Hacker News new | ask | show | jobs
by otakucode 3861 days ago
This sounds to me like a disappearing problem. Increasingly, people do not need an employer to be useful. Technology enables an individual to accomplish amazing things of great value with minimal cost. When a software engineer retires, what would prevent him from continuing to be a useful member of a software team? A software team is only handicapped by the presence of a centralized corporate structure that requires the team to live in the same geographic area, to be productive enough and lowly paid enough to compensate for the monumental inefficiency of maintaining an office building, multiple layers of management, open floor plan offices in spite of mountains of research showing how detrimental it is to productivity, retention of a 40 hour work week even when 40 hours of productive knowledge work is neither possible nor necessary, etc.
2 comments

Retirement is the state of discontinuing employment and living off one's investments/Social Security instead. What's to stop him is that if he continues to be productive towards the ends of some business he is by definition not retired.

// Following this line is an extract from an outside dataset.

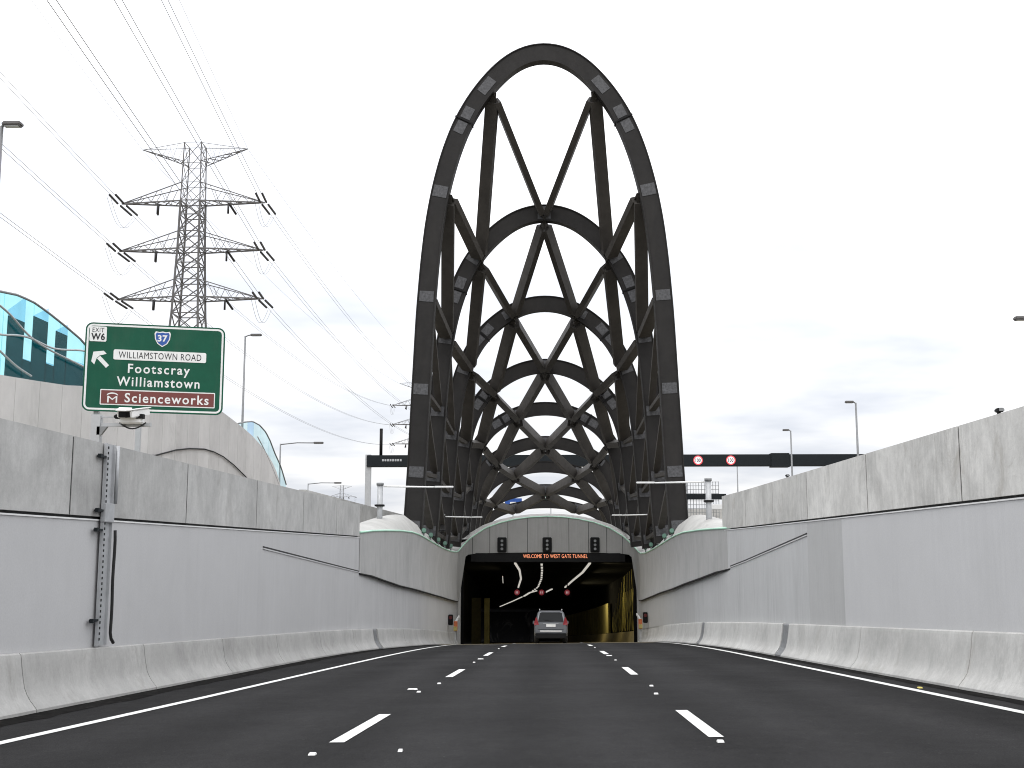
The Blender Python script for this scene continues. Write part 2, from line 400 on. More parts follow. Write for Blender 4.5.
# ---------------------------------------------------------------- retaining walls
def slab_run(tab, side, y0, y1, zb, zt, th, gap=.008, setback=0.0):
    """a wall panel between two stations, following the wall line; inner face on the line"""
    m = MB(); cuts = [y0 + gap / 2] + [y for y, _ in tab if y0 + .1 < y < y1 - .1] + [y1 - gap / 2]
    for a, b in zip(cuts, cuts[1:]):
        xa, xb = interp(tab, a) + side * setback, interp(tab, b) + side * setback
        za = zb(a) if callable(zb) else zb; zb2 = zb(b) if callable(zb) else zb
        ta = zt(a) if callable(zt) else zt; tb = zt(b) if callable(zt) else zt
        m.hexa([(xa, a, za), (xa + side * th, a, za), (xb + side * th, b, zb2), (xb, b, zb2),
                (xa, a, ta), (xa + side * th, a, ta), (xb + side * th, b, tb), (xb, b, tb)])
    return m
def retaining_wall(tab, side, ledge, top, par_cuts, clad_cuts, clad_mats, diag, pm, label):
    w = thing('retaining_wall', label, 'wall', (interp(tab, 15), 15, rz(side * 6, 15)))
    for a, b in zip(clad_cuts, clad_cuts[1:]):
        mt = clad_mats(a)
        slab_run(tab, side, a, b, lambda y: rz(side * 6.5, y) - .3, ledge if b <= 43.8 else (lambda y: interp(diag_shell[side], y) - .02), .24).build('wall_panel', mt, w)
    for a, b in zip(par_cuts, par_cuts[1:]):
        slab_run(tab, side, a, b, ledge + .045, top, .22, .05, -.02).build('parapet_panel', pm, w)
    slab_run(tab, side, par_cuts[0], par_cuts[-1], ledge + .002, ledge + .043, .2, 0, .05).build('shadow_gap', 'joint', w)
    slab_run(tab, side, par_cuts[0], par_cuts[-1], ledge - .020, ledge + .003, .2, 0, -.018).build('capping_strip', 'flash', w)
    (ya, za), (yb, zb) = diag
    f = lambda y: lerp(za, zb, (y - ya) / (yb - ya))
    slab_run(tab, side, ya, yb, lambda y: f(y) - .03, f, .03, 0, -.022).build('ledge_strip', 'clad', w)
    slab_run(tab, side, ya, yb, lambda y: f(y) + .003, lambda y: f(y) + .045, .02, 0, -.010).build('ledge_joint', 'joint', w)
    for y in par_cuts[1:-1]:
        slab_run(tab, side, y - .024, y + .024, ledge + .05, top - .012, .15, 0, -.012).build('joint_seal', 'joint', w)
    slab_run(tab, side, par_cuts[0], par_cuts[-1], ledge + .05, top - .03, .1, 0, .08).build('joint_backing', 'joint', w)
    return w
# hood curve: (station y, edge x, edge top z, bottom z)
HL = [(43.3, -6.985, 1.82, .34), (44.8, -6.76, 1.90, .22), (47, -6.57, 1.95, -.01), (50, -6.32, 1.99, -.31), (52.5, -6.10, 1.97, -.51), (55, -6.04, 1.89, -.68), (57, -6.01, 1.79, -.82), (61, -5.95, 1.55, -1.10), (65, -5.87, 1.31, -1.38), (70, -5.81, 1.10, -1.73), (74, -5.78, 1.03, -2.00)]
HR = [(41.0, 6.485, 1.94, .56), (43.3, 6.30, 1.95, .40), (47, 6.22, 1.97, .10), (52.5, 6.17, 1.95, -.30), (55, 6.155, 1.87, -.50), (57, 6.14, 1.77, -.66), (62, 6.03, 1.42, -1.03), (67, 6.01, 1.15, -1.42), (71, 6.01, .98, -1.72), (74, 6.0, .95, -1.95)]
diag_shell = {-1: [(y, b + .05) for y, _, _, b in HL] + [(77, -2.2)], 1: [(y, b + .05) for y, _, _, b in HR] + [(77, -2.1)]}
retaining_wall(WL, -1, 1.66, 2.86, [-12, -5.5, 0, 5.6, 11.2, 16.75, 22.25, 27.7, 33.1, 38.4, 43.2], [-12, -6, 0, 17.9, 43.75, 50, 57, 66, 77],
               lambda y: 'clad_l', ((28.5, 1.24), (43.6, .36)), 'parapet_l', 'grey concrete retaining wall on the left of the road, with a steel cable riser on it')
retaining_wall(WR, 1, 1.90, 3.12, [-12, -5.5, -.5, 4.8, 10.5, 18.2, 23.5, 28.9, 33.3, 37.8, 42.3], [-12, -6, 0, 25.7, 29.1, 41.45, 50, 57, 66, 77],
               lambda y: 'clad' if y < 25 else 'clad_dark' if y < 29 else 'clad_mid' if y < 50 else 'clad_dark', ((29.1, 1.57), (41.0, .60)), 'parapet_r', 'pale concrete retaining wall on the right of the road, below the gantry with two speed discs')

# ---------------------------------------------------------------- safety barriers (single slope with a toe)
PROF = [(0, -.05), (0, .04), (.03, .08), (.09, .15), (.14, .23), (.175, .33), (.20, .45), (.225, .60), (.245, .76), (.255, .80), (.275, .82), (.52, .82), (.52, -.05)]
def barrier(tab, side, cuts, wide, mat, hs, label):
    w = thing('safety_barrier', label, 'barrier', (interp(tab, 15), 15, rz(side * 6.3, 15)))
    for a, b in zip(cuts, cuts[1:]):
        ga = .42 if a in wide else .011; gb = .42 if b in wide else .011
        n = max(1, int((b - a) / 1.6)); m = MB(); rings = []
        st = [lerp(a + ga, b - gb, i / n) for i in range(n + 1)]
        for y in st:
            x = interp(tab, y); lim = abs((interp(WL, y) if side < 0 else interp(WR, y)) - x) - .012
            rings.append([m.bm.verts.new((x + side * min(u, lim) , y, rz(x, y) + v * (hs if v > .3 else 1))) for u, v in PROF])
        for i in range(n):
            for j in range(len(PROF) - 1): m.bm.faces.new((rings[i][j], rings[i][j + 1], rings[i + 1][j + 1], rings[i + 1][j])).smooth = 2 <= j <= 7
        m.poly([v.co.copy() for v in rings[0]]); m.poly([v.co.copy() for v in reversed(rings[-1])])
        m.build('barrier_segment', mat, w)
    for y in wide:
        x = interp(tab, y) + side * .02; m = MB(); rings = []
        for yy in (y - .41, y + .41):
            lim = abs((interp(WL, yy) if side < 0 else interp(WR, yy)) - x) - .014
            rings.append([m.bm.verts.new((x + side * min(u, lim), yy, rz(x, yy) + v * (hs if v > .3 else 1) * .985)) for u, v in PROF])
        for j in range(len(PROF) - 1): m.bm.faces.new((rings[0][j], rings[0][j + 1], rings[1][j + 1], rings[1][j]))
        m.build('joint_filler', 'galvd', w)
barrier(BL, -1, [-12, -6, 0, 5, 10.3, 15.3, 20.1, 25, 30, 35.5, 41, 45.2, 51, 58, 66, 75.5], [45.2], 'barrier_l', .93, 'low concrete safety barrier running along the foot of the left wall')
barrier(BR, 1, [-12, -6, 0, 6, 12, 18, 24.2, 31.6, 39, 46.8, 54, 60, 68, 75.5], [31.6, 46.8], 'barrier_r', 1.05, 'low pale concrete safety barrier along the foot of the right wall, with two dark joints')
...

There are modes of living other than just employment and idleness. Entrepreneurship is one, but even if you consider that employment by another name, it's not the only one.
Yes, and those which involve working for money are not retirement.
But the essay, such as it is, was about usefulness or uselessness, not money. And in any case, there are hundreds of millions (more probably billions) of humans on this planet who neither have nor need money. Your concept of retirement is narrow and necessarily bound to a particular mode of living, as well as largely unrelated to whether someone is useful. The idea that the three phases of life are childhood (idleness), employment (saving money), and retirement (spending money) is both historically and culturally anomalous. It's more constructive to think about the many modes of living and their relationship to one's personal utility and sense of worth than to dwell on labels, especially since so many people live in ways that are hybrids or entirely outside the system your labels assume.
I think for the average person it's easier to be an employee than an independent worker. Working independently requires much more skills (e.g. permanent negotiation).